● **PROBLEM DETAILS**: Take the material below and write it all out again exactly.

● **RECORDED INFORMATION**:
= = =
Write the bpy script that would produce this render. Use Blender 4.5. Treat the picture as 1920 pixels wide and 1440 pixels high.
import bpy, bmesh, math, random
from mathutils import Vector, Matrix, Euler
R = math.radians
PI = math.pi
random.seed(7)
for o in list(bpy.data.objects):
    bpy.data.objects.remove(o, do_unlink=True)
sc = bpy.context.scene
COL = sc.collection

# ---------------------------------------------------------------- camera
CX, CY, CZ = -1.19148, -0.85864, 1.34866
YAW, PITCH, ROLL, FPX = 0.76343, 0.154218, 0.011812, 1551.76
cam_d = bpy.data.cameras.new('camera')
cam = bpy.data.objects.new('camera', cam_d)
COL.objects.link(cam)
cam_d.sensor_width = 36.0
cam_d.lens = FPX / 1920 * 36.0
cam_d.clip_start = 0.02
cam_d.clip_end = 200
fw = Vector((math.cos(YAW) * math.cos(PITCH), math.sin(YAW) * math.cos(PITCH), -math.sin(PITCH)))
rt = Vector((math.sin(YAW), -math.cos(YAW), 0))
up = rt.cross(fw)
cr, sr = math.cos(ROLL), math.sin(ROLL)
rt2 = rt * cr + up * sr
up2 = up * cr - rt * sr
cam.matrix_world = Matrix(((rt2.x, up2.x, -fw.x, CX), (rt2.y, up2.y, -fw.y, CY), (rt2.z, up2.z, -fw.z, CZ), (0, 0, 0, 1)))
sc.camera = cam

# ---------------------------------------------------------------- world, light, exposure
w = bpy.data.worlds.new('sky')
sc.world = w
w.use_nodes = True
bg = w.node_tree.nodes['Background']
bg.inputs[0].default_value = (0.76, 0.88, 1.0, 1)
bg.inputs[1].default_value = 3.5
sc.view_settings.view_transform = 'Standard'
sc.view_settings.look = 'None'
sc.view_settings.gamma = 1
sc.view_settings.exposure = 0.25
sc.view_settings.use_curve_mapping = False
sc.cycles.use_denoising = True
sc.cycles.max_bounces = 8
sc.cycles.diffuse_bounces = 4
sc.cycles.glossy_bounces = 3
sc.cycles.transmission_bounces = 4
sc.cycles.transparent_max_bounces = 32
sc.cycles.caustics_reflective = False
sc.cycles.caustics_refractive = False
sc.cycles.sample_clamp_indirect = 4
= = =
● **ANSWER TO THIS TASK**:
Write the bpy script that would produce this render. Use Blender 4.5. Treat the picture as 1920 pixels wide and 1440 pixels high.
import bpy, bmesh, math, random
from mathutils import Vector, Matrix, Euler
R = math.radians
PI = math.pi
random.seed(7)
for o in list(bpy.data.objects):
    bpy.data.objects.remove(o, do_unlink=True)
sc = bpy.context.scene
COL = sc.collection

# ---------------------------------------------------------------- camera
CX, CY, CZ = -1.19148, -0.85864, 1.34866
YAW, PITCH, ROLL, FPX = 0.76343, 0.154218, 0.011812, 1551.76
cam_d = bpy.data.cameras.new('camera')
cam = bpy.data.objects.new('camera', cam_d)
COL.objects.link(cam)
cam_d.sensor_width = 36.0
cam_d.lens = FPX / 1920 * 36.0
cam_d.clip_start = 0.02
cam_d.clip_end = 200
fw = Vector((math.cos(YAW) * math.cos(PITCH), math.sin(YAW) * math.cos(PITCH), -math.sin(PITCH)))
rt = Vector((math.sin(YAW), -math.cos(YAW), 0))
up = rt.cross(fw)
cr, sr = math.cos(ROLL), math.sin(ROLL)
rt2 = rt * cr + up * sr
up2 = up * cr - rt * sr
cam.matrix_world = Matrix(((rt2.x, up2.x, -fw.x, CX), (rt2.y, up2.y, -fw.y, CY), (rt2.z, up2.z, -fw.z, CZ), (0, 0, 0, 1)))
sc.camera = cam

# ---------------------------------------------------------------- world, light, exposure
w = bpy.data.worlds.new('sky')
sc.world = w
w.use_nodes = True
bg = w.node_tree.nodes['Background']
bg.inputs[0].default_value = (0.76, 0.88, 1.0, 1)
bg.inputs[1].default_value = 3.5
sc.view_settings.view_transform = 'Standard'
sc.view_settings.look = 'None'
sc.view_settings.gamma = 1
sc.view_settings.exposure = 0.25
sc.view_settings.use_curve_mapping = False
sc.cycles.use_denoising = True
sc.cycles.max_bounces = 8
sc.cycles.diffuse_bounces = 4
sc.cycles.glossy_bounces = 3
sc.cycles.transmission_bounces = 4
sc.cycles.transparent_max_bounces = 32
sc.cycles.caustics_reflective = False
sc.cycles.caustics_refractive = False
sc.cycles.sample_clamp_indirect = 4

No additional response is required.